Hello Brittle Paperians. Here is another weekly reminder to check in on your TBR list and see what might be missing. This week, we’re spotlighting Behind These Four Walls by the award-winning Ghanaian American author, Yasmin Angoe.

Behind These Four Walls is Angoe’s fifth book and thriller novel (with two others forthcoming later this year). Put simply, the novel is about the demands the past makes on us to unearth what it holds at whatever cost. Isla Thorne grew up in a group home and learned early how to survive by being street smart and knowing how to find secrets. When we meet her, she’s living in Los Angeles, but she has returned to Virginia to investigate the disappearance of her childhood friend, Eden, who vanished ten years earlier. She and Eden were on the run and stopped at a motel in Virginia when Eden told her that she had some unfinished business with the Corrigans, a wealthy family living in a 13-acre sprawl of mansion and forest. That was the last time she saw Eden. Ten years on, the Corrigans resurfaces in Isla’s and she is determined to find her friend. Convinced that the only way to find answers is to get close, Isla poses as a journalist and plants herself inside Corrigans’ world. This is a mystery meets psychological thriller meets Southern tale. The closer she gets to the members of the family, the more complicated Eden’s story is. And Isla realizes that while the Corrigans are far from being saints, her friend’s story is also not adding up.

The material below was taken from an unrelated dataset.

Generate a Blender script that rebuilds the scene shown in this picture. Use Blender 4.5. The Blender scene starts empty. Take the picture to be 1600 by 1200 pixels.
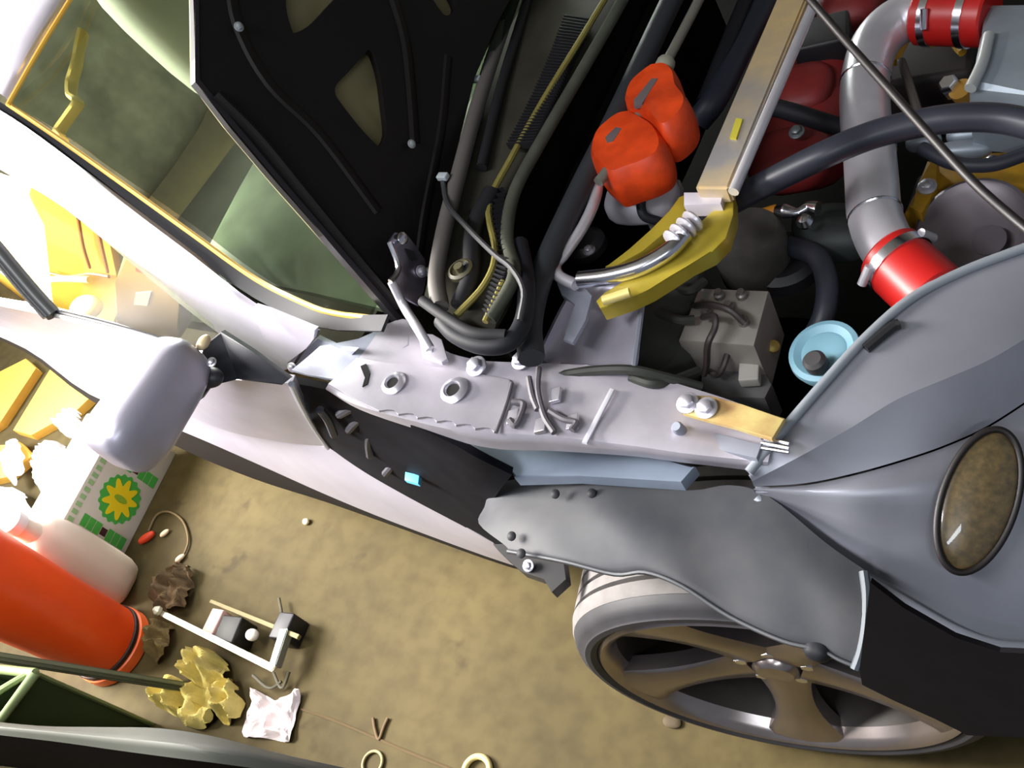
import bpy, bmesh, math, random
from mathutils import Vector, Matrix, noise
random.seed(7)
D = bpy.data
S = bpy.context.scene
COL = S.collection

# ------------------------------------------------------------------ camera
CR = Vector((0.80564708, 0.41897101, -0.41880314))     # right
CD = Vector((0.12965251, -0.81453097, -0.56544631))    # down
CF = Vector((-0.57803374, 0.40125130, -0.71054514))    # forward
CC = Vector((0.40066345, -0.32212334, 1.60709974))
FPX = 1473.63846
cam = D.objects.new('camera', D.cameras.new('camera'))
COL.objects.link(cam)
cam.data.sensor_width = 36.0
cam.data.lens = FPX * 36.0 / 1600.0
cam.data.clip_start = 0.02
U, B = -CD, -CF
cam.matrix_world = Matrix(((CR.x, U.x, B.x, CC.x), (CR.y, U.y, B.y, CC.y), (CR.z, U.z, B.z, CC.z), (0, 0, 0, 1)))
S.camera = cam

# ------------------------------------------------------------------ world, lights, exposure
S.view_settings.view_transform = 'Standard'
S.view_settings.look = 'None'
S.view_settings.gamma = 1.0
S.view_settings.use_curve_mapping = False
S.view_settings.exposure = 0.0
W = D.worlds.new('world'); S.world = W; W.use_nodes = True
W.node_tree.nodes['Background'].inputs[0].default_value = (0.78, 0.86, 1.0, 1)
W.node_tree.nodes['Background'].inputs[1].default_value = 0.22

def area(name, loc, target, sx, sy, power, color, spread=180):
    l = D.lights.new(name, 'AREA'); l.shape = 'RECTANGLE'; l.size = sx; l.size_y = sy
    l.energy = power; l.color = color
    o = D.objects.new(name, l); COL.objects.link(o)
    o.location = loc
    o.rotation_euler = (Vector(target) - Vector(loc)).to_track_quat('-Z', 'Y').to_euler()
    l.spread = math.radians(spread)
    return o
area('daylight_from_open_garage_door', (-3.2, -0.6, 2.1), (-1.65, 0.15, 0.9), 1.6, 1.4, 175, (1.0, 0.96, 0.91), 84)
area('ceiling_tube_light', (-0.7, -0.7, 2.6), (-0.35, 0.1, 0.6), 1.3, 0.18, 36, (0.94, 0.95, 1.0))
area('ceiling_tube_light_front', (1.15, -1.3, 2.5), (0.2, 0.2, 0.6), 1.2, 0.12, 13, (0.86, 0.93, 1.0))
area('cabin_fill_light', (-3.0, 3.0, 1.7), (-1.6, 0.9, 0.8), 1.2, 0.9, 90, (0.95, 1.0, 0.96), 100)  # added fill for the cabin; no window is known on that side

# ------------------------------------------------------------------ pixel rays to points on real planes
def ray(x, y):
    return CR * ((x - 800) / FPX) + CD * ((y - 600) / FPX) + CF
def Z(x, y, h):
    r = ray(x, y); return CC + r * ((h - CC.z) / r.z)
def Y(x, y, h):
    r = ray(x, y); return CC + r * ((h - CC.y) / r.y)
def X(x, y, h):
    r = ray(x, y); return CC + r * ((h - CC.x) / r.x)
def PL(x, y, o, n):
    r = ray(x, y); o = Vector(o); n = Vector(n); return CC + r * ((o - CC).dot(n) / r.dot(n))
def ZL(pts, h):
    return [Z(p[0], p[1], p[2] if len(p) > 2 else h) for p in pts]

# ------------------------------------------------------------------ materials
def lin(c):
    out = []
    for v in c:
        v /= 255.0
        out.append(v / 12.92 if v <= 0.04045 else ((v + 0.055) / 1.055) ** 2.4)
    return out
MATS = {}
def mat(name, rgb, rough=0.5, metal=0.0, var=0.0, scale=12.0, rgb2=None, bump=0.0, spec=0.5, coat=0.0):
    if name in MATS: return MATS[name]
    m = D.materials.new(name); m.use_nodes = True
    nt = m.node_tree; b = nt.nodes['Principled BSDF']
    c = lin(rgb)
    b.inputs['Base Color'].default_value = (*c, 1)
    b.inputs['Roughness'].default_value = rough
    b.inputs['Metallic'].default_value = metal
    b.inputs['Specular IOR Level'].default_value = spec
    b.inputs['Coat Weight'].default_value = coat
    if var > 0 or bump > 0:
        tc = nt.nodes.new('ShaderNodeTexCoord')
        n = nt.nodes.new('ShaderNodeTexNoise'); n.inputs['Scale'].default_value = scale
        n.inputs['Detail'].default_value = 6; n.inputs['Roughness'].default_value = 0.6
        nt.links.new(tc.outputs['Object'], n.inputs['Vector'])
        if var > 0:
            rp = nt.nodes.new('ShaderNodeValToRGB')
            rp.color_ramp.elements[0].position = 0.35; rp.color_ramp.elements[1].position = 0.65
            c2 = lin(rgb2) if rgb2 else [v * (1 - var) for v in c]
            rp.color_ramp.elements[0].color = (*c2, 1); rp.color_ramp.elements[1].color = (*c, 1)
            nt.links.new(n.outputs['Fac'], rp.inputs['Fac'])
            nt.links.new(rp.outputs['Color'], b.inputs['Base Color'])
        if bump > 0:
            bp = nt.nodes.new('ShaderNodeBump'); bp.inputs['Strength'].default_value = bump
            bp.inputs['Distance'].default_value = 0.01
            nt.links.new(n.outputs['Fac'], bp.inputs['Height'])
            nt.links.new(bp.outputs['Normal'], b.inputs['Normal'])
    MATS[name] = m
    return m
def glass_mat(name, tint, gloss=0.12, rough=0.03, gcol=(1, 1, 1)):
    m = D.materials.new(name); m.use_nodes = True; nt = m.node_tree
    nt.nodes.remove(nt.nodes['Principled BSDF'])
    out = nt.nodes['Material Output']
    t = nt.nodes.new('ShaderNodeBsdfTransparent'); t.inputs[0].default_value = (*lin(tint), 1)
    g = nt.nodes.new('ShaderNodeBsdfGlossy'); g.inputs['Roughness'].default_value = rough; g.inputs[0].default_value = (*gcol, 1)
    mx = nt.nodes.new('ShaderNodeMixShader'); mx.inputs[0].default_value = gloss
    nt.links.new(t.outputs[0], mx.inputs[1]); nt.links.new(g.outputs[0], mx.inputs[2])
    nt.links.new(mx.outputs[0], out.inputs[0])
    return m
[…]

I’m glad to see Angoe return to the American South in this work. She has a long relationship with the region: she hails from Virginia and currently lives in South Carolina, where she worked as a school teacher. That familiarity shapes her fiction. Her first standalone novel, Not What She Seems, a breakout hit that earned a Goodreads Choice Award nomination, is set in a small South Carolina town where everyone knows everyone else’s story, or believes they do. Behind the warmth of civility are dark secrets. Angoe has described this dynamic as “southern charm laced with venom.” Behind These Four Walls returns to this Southern mode, but we are dealing with elite Southern power. Families like the Corrigans have built social fortresses that determine who belongs and who can be exposed to exploitation and harm. Wealth creates a literal and a social walls that characters have to undermine in order to get at the truth. Southern spaces are veiled worlds that characters have to pierce. The effect is a kind of low-key creepiness that suits psychological thrillers especially well.

If you like thrillers about infiltration, buried secrets, and the uneasy work of going back to confront unfinished business, Behind These Four Walls is one to add to your TBR list!